# Written exercise
Below is a listing; write it out exactly and drop any images from it.
+++
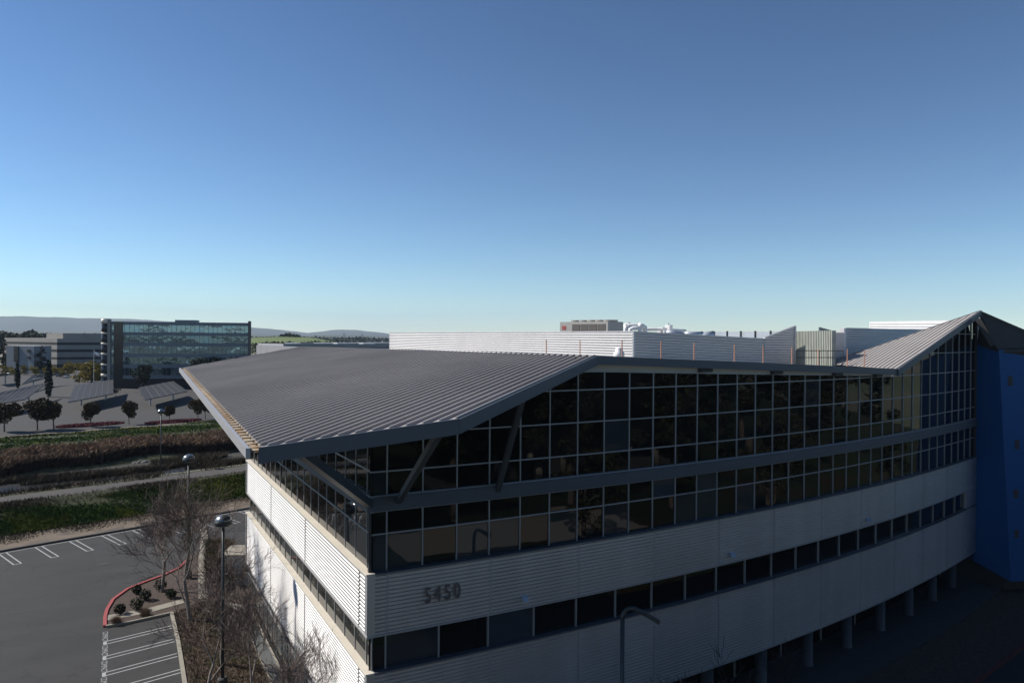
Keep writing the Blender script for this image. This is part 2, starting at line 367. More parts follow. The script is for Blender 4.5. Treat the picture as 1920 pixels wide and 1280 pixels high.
for k in range(-16, 24):
    u = U0 + k*2.86
    for s_ in (-.28, .28): uvbar_line(u+s_, 55.5, u+s_, 50.9)
    uvbar_line(u-.33, 50.85, u+.33, 50.85)
stallA = np.array([-9.4, 26.05]); 
lot_dir = np.array([.968, .25]); lot_dir /= np.hypot(*lot_dir)
for k in range(-6, 1):
    c0 = np.array([-9.42, 26.05+2.52*k]); 
    for s_ in (-.24, .24):
        p = c0+np.array([0, s_]); q = p+lot_dir*4.15; bar2(b, p, q, .10, -.014)
    bar2(b, c0+np.array([0.05, -.30]), c0+np.array([0.05, .30]), .20, -.0135)
tag(b.build('parking_markings', MT['paint']), kind='structure')
# painted word at each stall entrance
def text_obj(name, txt, size, m, matrix, extrude=0.0, parent=None, sx=1.0):
    cu = bpy.data.curves.new(name, 'FONT'); cu.body = txt; cu.size = size; cu.align_x = 'CENTER'; cu.align_y = 'CENTER'; cu.extrude = extrude
    o = bpy.data.objects.new(name+'_tmp', cu); COL.objects.link(o)
    dg = bpy.context.evaluated_depsgraph_get(); me = bpy.data.meshes.new_from_object(o.evaluated_get(dg))
    bpy.data.objects.remove(o)
    me.transform(matrix @ Matrix.Diagonal((sx, 1, 1, 1))); me.materials.clear(); me.materials.append(m)
    r = bpy.data.objects.new(name, me); COL.objects.link(r)
    if parent is not None: r.parent = parent; r.matrix_parent_inverse = Matrix.Identity(4)
    return r
for k in range(-5, 1):
    c0 = (-9.38, 27.28+2.52*k)
    tag(text_obj('painted_word', 'COMPACT', .46, MT['paint'], Matrix.Translation((c0[0], c0[1], -.0138)) @ Matrix.Rotation(-math.pi/2, 4, 'Z'), sx=.78), kind='structure')

# planted island with the red kerb, and beds beside the west facade
RK = [(-9.4,29.0),(-9.42,30.6),(-9.32,32.27),(-8.92,34.51),(-7.91,36.65),(-6.56,37.96),(-5.3,39.0),(-4.0,40.6),(-2.9,43.4),(-2.2,47.5),(-1.7,52.0),(-1.9,56.2)]
def ribbon(b, pts, w, z0, z1):
    pts = [np.array(p, float) for p in pts]; n = len(pts); L = []; R_ = []
    for i in range(n):
        d = pts[min(i+1, n-1)]-pts[max(i-1, 0)]; d /= np.hypot(*d); m = np.array([-d[1], d[0]])*w/2
        L.append(pts[i]+m); R_.append(pts[i]-m)
    for i in range(n-1):
        b.hexa([(*R_[i], z0), (*R_[i+1], z0), (*L[i+1], z0), (*L[i], z0), (*R_[i], z1), (*R_[i+1], z1), (*L[i+1], z1), (*L[i], z1)])
b = MB(); ribbon(b, RK[:9], .22, -.02, .14); tag(b.build('red_kerb', MT['red']), kind='structure')
b = MB(); ribbon(b, [(-9.35,28.95),(-8.01,29.03),(-6.34,29.4),(-5.2,29.68)], .18, -.02, .135); ribbon(b, [(-5.25,29.7),(-5.2,24),(-5.3,17.7),(-5.4,0)], .22, -.02, .14)
tag(b.build('grey_kerb', MT['conc']), kind='structure')
bed = RK[:9]+[(-1.4,47.0),(0.9,47.0),(0.9,33),(-.1,30.2),(-.95,28),(-.95,0),(-5.3,0),(-5.25,29.6),(-6.34,29.4),(-8.01,29.03)]
b = MB(); b.quad(*[(x, y, .05) for x, y in bed]); tag(b.build('planting_bed', MT['mulch']), kind='structure')
b = MB(); b.prism([(-9.3,30.1),(-9.3,31.15),(-6.9,31.35),(-4.4,32.3),(-4.2,31.45),(-6.8,30.35)], .0, .075)
b.prism([(-1.75,30.4),(-1.04,28.15),(.0,28.04),(-.05,28.7)], .0, .08)
ribbon(b, [(-.72,60.0),(-.75,55.33),(-1.1,49.76),(-2.0,42.44),(-2.7,34.9),(-3.0,31.6)], .62, -.01, .10)
tag(b.build('concrete_walk', MT['conc']), kind='structure')
b = MB(); b.prism([(-.93,27.98),(-.10,27.98),(-.10,-2),(-.93,-2)], .0, .08); tag(b.build('paver_path', MT['paver']), kind='structure')
b = MB(); b.box(-.22,-.10,0,27.9,.082,.12); b.box(-.99,-.93,0,27.9,0,.11); tag(b.build('path_edging', MT['conc']), kind='structure')
# manhole cover
mh = G(195, 1056); t = thing('manhole_cover', (mh[0], mh[1], -.02), 'round dark iron manhole cover set in the grey parking lot', 'manhole cover')
MB().lathe((mh[0], mh[1], -.02), [(.46,0),(.46,.008),(.40,.010),(.39,.006),(0.01,.007)], 24).build('cover', MT['rubber'], t)
MB().lathe((mh[0], mh[1], -.021), [(.52,0),(.52,.005),(.47,.005),(.47,.0)], 24).build('frame', MT['mulch'], t)

# sidewalk, dark planting and drive in front of the south facade
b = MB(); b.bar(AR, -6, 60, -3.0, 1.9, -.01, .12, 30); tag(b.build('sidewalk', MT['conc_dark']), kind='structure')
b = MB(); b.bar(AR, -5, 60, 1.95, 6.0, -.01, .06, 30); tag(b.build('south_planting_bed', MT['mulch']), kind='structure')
b = MB(); b.bar(AR, -30, 75, 6.25, 17.5, -.02, -.012, 30); tag(b.build('south_drive', MT['asphalt2']), kind='structure')
b = MB(); b.bar(AR, -5, 75, 6.0, 6.22, -.01, .13, 30); tag(b.build('south_red_kerb', mat('dull_red_kerb', (.09,.022,.02), .8)), kind='structure')  # duller, much darker red than the island kerb
b = MB()
for k in range(5): b.bar(AR, 53.4+k*.55, 53.65+k*.55, 5.0+k*.1, 7.4+k*.1, .064, .07)
tag(b.build('crossing_stripes', MT['paint']), kind='structure')
b = MB(); b.bar(AR, -60, 130, 17.7, 170, -.02, .05, 24); tag(b.build('south_lawn', MT['lawn']), kind='structure')
b = MB(); b.bar(AR, -40, 100, 22, 25.5, .0, .09, 20); b.bar(AR, 12, 40, 33, 42, .0, .09, 8); tag(b.build('south_path', MT['conc']), kind='structure')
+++
# Solution
Keep writing the Blender script for this image. This is part 2, starting at line 367. More parts follow. The script is for Blender 4.5. Treat the picture as 1920 pixels wide and 1280 pixels high.
for k in range(-16, 24):
    u = U0 + k*2.86
    for s_ in (-.28, .28): uvbar_line(u+s_, 55.5, u+s_, 50.9)
    uvbar_line(u-.33, 50.85, u+.33, 50.85)
stallA = np.array([-9.4, 26.05]); 
lot_dir = np.array([.968, .25]); lot_dir /= np.hypot(*lot_dir)
for k in range(-6, 1):
    c0 = np.array([-9.42, 26.05+2.52*k]); 
    for s_ in (-.24, .24):
        p = c0+np.array([0, s_]); q = p+lot_dir*4.15; bar2(b, p, q, .10, -.014)
    bar2(b, c0+np.array([0.05, -.30]), c0+np.array([0.05, .30]), .20, -.0135)
tag(b.build('parking_markings', MT['paint']), kind='structure')
# painted word at each stall entrance
def text_obj(name, txt, size, m, matrix, extrude=0.0, parent=None, sx=1.0):
    cu = bpy.data.curves.new(name, 'FONT'); cu.body = txt; cu.size = size; cu.align_x = 'CENTER'; cu.align_y = 'CENTER'; cu.extrude = extrude
    o = bpy.data.objects.new(name+'_tmp', cu); COL.objects.link(o)
    dg = bpy.context.evaluated_depsgraph_get(); me = bpy.data.meshes.new_from_object(o.evaluated_get(dg))
    bpy.data.objects.remove(o)
    me.transform(matrix @ Matrix.Diagonal((sx, 1, 1, 1))); me.materials.clear(); me.materials.append(m)
    r = bpy.data.objects.new(name, me); COL.objects.link(r)
    if parent is not None: r.parent = parent; r.matrix_parent_inverse = Matrix.Identity(4)
    return r
for k in range(-5, 1):
    c0 = (-9.38, 27.28+2.52*k)
    tag(text_obj('painted_word', 'COMPACT', .46, MT['paint'], Matrix.Translation((c0[0], c0[1], -.0138)) @ Matrix.Rotation(-math.pi/2, 4, 'Z'), sx=.78), kind='structure')

# planted island with the red kerb, and beds beside the west facade
RK = [(-9.4,29.0),(-9.42,30.6),(-9.32,32.27),(-8.92,34.51),(-7.91,36.65),(-6.56,37.96),(-5.3,39.0),(-4.0,40.6),(-2.9,43.4),(-2.2,47.5),(-1.7,52.0),(-1.9,56.2)]
def ribbon(b, pts, w, z0, z1):
    pts = [np.array(p, float) for p in pts]; n = len(pts); L = []; R_ = []
    for i in range(n):
        d = pts[min(i+1, n-1)]-pts[max(i-1, 0)]; d /= np.hypot(*d); m = np.array([-d[1], d[0]])*w/2
        L.append(pts[i]+m); R_.append(pts[i]-m)
    for i in range(n-1):
        b.hexa([(*R_[i], z0), (*R_[i+1], z0), (*L[i+1], z0), (*L[i], z0), (*R_[i], z1), (*R_[i+1], z1), (*L[i+1], z1), (*L[i], z1)])
b = MB(); ribbon(b, RK[:9], .22, -.02, .14); tag(b.build('red_kerb', MT['red']), kind='structure')
b = MB(); ribbon(b, [(-9.35,28.95),(-8.01,29.03),(-6.34,29.4),(-5.2,29.68)], .18, -.02, .135); ribbon(b, [(-5.25,29.7),(-5.2,24),(-5.3,17.7),(-5.4,0)], .22, -.02, .14)
tag(b.build('grey_kerb', MT['conc']), kind='structure')
bed = RK[:9]+[(-1.4,47.0),(0.9,47.0),(0.9,33),(-.1,30.2),(-.95,28),(-.95,0),(-5.3,0),(-5.25,29.6),(-6.34,29.4),(-8.01,29.03)]
b = MB(); b.quad(*[(x, y, .05) for x, y in bed]); tag(b.build('planting_bed', MT['mulch']), kind='structure')
b = MB(); b.prism([(-9.3,30.1),(-9.3,31.15),(-6.9,31.35),(-4.4,32.3),(-4.2,31.45),(-6.8,30.35)], .0, .075)
b.prism([(-1.75,30.4),(-1.04,28.15),(.0,28.04),(-.05,28.7)], .0, .08)
ribbon(b, [(-.72,60.0),(-.75,55.33),(-1.1,49.76),(-2.0,42.44),(-2.7,34.9),(-3.0,31.6)], .62, -.01, .10)
tag(b.build('concrete_walk', MT['conc']), kind='structure')
b = MB(); b.prism([(-.93,27.98),(-.10,27.98),(-.10,-2),(-.93,-2)], .0, .08); tag(b.build('paver_path', MT['paver']), kind='structure')
b = MB(); b.box(-.22,-.10,0,27.9,.082,.12); b.box(-.99,-.93,0,27.9,0,.11); tag(b.build('path_edging', MT['conc']), kind='structure')
# manhole cover
mh = G(195, 1056); t = thing('manhole_cover', (mh[0], mh[1], -.02), 'round dark iron manhole cover set in the grey parking lot', 'manhole cover')
MB().lathe((mh[0], mh[1], -.02), [(.46,0),(.46,.008),(.40,.010),(.39,.006),(0.01,.007)], 24).build('cover', MT['rubber'], t)
MB().lathe((mh[0], mh[1], -.021), [(.52,0),(.52,.005),(.47,.005),(.47,.0)], 24).build('frame', MT['mulch'], t)

# sidewalk, dark planting and drive in front of the south facade
b = MB(); b.bar(AR, -6, 60, -3.0, 1.9, -.01, .12, 30); tag(b.build('sidewalk', MT['conc_dark']), kind='structure')
b = MB(); b.bar(AR, -5, 60, 1.95, 6.0, -.01, .06, 30); tag(b.build('south_planting_bed', MT['mulch']), kind='structure')
b = MB(); b.bar(AR, -30, 75, 6.25, 17.5, -.02, -.012, 30); tag(b.build('south_drive', MT['asphalt2']), kind='structure')
b = MB(); b.bar(AR, -5, 75, 6.0, 6.22, -.01, .13, 30); tag(b.build('south_red_kerb', mat('dull_red_kerb', (.09,.022,.02), .8)), kind='structure')  # duller, much darker red than the island kerb
b = MB()
for k in range(5): b.bar(AR, 53.4+k*.55, 53.65+k*.55, 5.0+k*.1, 7.4+k*.1, .064, .07)
tag(b.build('crossing_stripes', MT['paint']), kind='structure')
b = MB(); b.bar(AR, -60, 130, 17.7, 170, -.02, .05, 24); tag(b.build('south_lawn', MT['lawn']), kind='structure')
b = MB(); b.bar(AR, -40, 100, 22, 25.5, .0, .09, 20); b.bar(AR, 12, 40, 33, 42, .0, .09, 8); tag(b.build('south_path', MT['conc']), kind='structure')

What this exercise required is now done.